Fort Augustus is where the flight of 8 Canal locks known as Neptune’s staircase takes the Caledonian Canal from Loch Ness through Lochs Oich, Lochy and Linnhe, so smallish boats can sail from Inverness in the east to Fort William in the west.
There is a swing bridge which opens for anything too tall to go underneath it.
I was quite fortunate that it began to open just as I was standing there. Several boats went through it, including a yacht with a very tall mast.
Then I walked down to Loch Ness, but there was no sign of the monster,
Loch Ness is 23 miles long, over a mile wide and very deep. The water is very murky indeed due to the high peat content in the surrounding soil. So nobody has ever been able to find the fabled monster in it because you can’t see anything at all, the water visibility being exceptionally low. I watched for the monster all the way as we drove along the side of it, but with no joy.
We arrived in Inverness around 6pm and went straight to our hotel, where are staying only one night. After supper, we took a walk round Inverness. There is a castle, built in 1836, in ‘Scottish Baronial’ style.
Earlier Inverness castles were destroyed, one by Robert the Bruce, and one after the Jacobite rising in 1745. There seem to be few really old buildings that I could see. There was a clock tower, the only remnants of a citadel built by Oliver Cromwell. And there was this building, though I haven’t been able to find the date of it.

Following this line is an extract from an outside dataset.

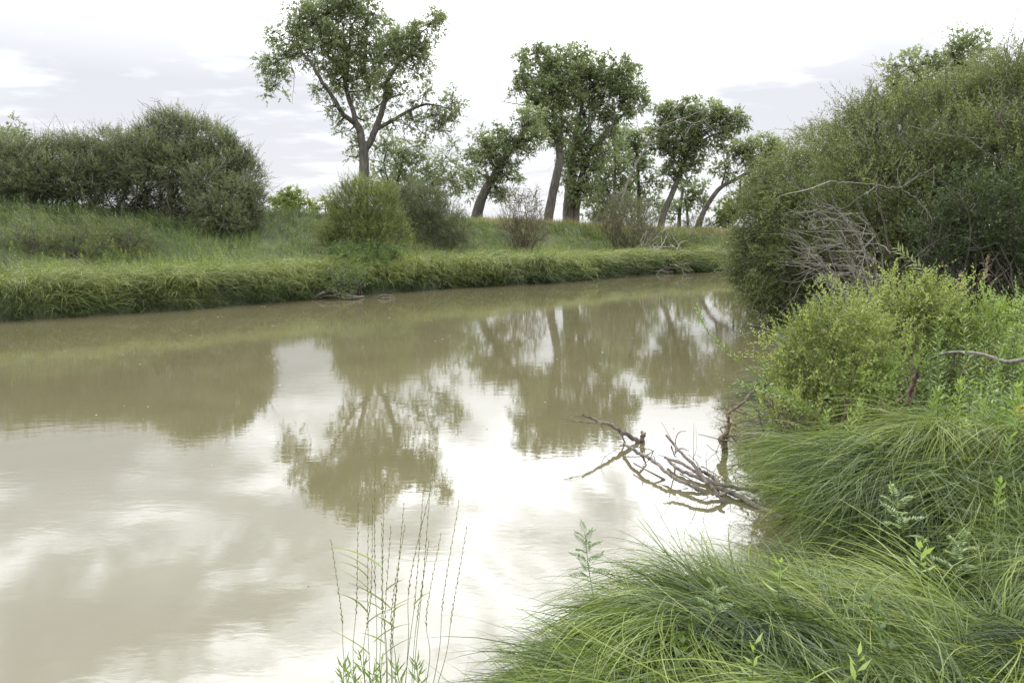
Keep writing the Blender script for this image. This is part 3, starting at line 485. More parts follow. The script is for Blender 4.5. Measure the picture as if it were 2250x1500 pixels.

It looks Scottish Baronial too, so probably Victorian like the castle.
This is referred to as the Town House. It was the venue for the first British Cabinet meeting to be held outside London. David Lloyd George, who was on holiday not far away, called an emergency meeting in September 1921 to discuss the situation in Ireland. This resulted in the Inverness Formula which was the basis of the Anglo-Irish Treaty which provided for the establishment of an Irish Free State.
We walked for a while along the banks of the River Ness, admiring the views along the river Ness.
This far north, it is still quite light long after 10pm. This photo was taken about 9.30pm.
Bed will not be late tonight. We had a short night last night and we are tired.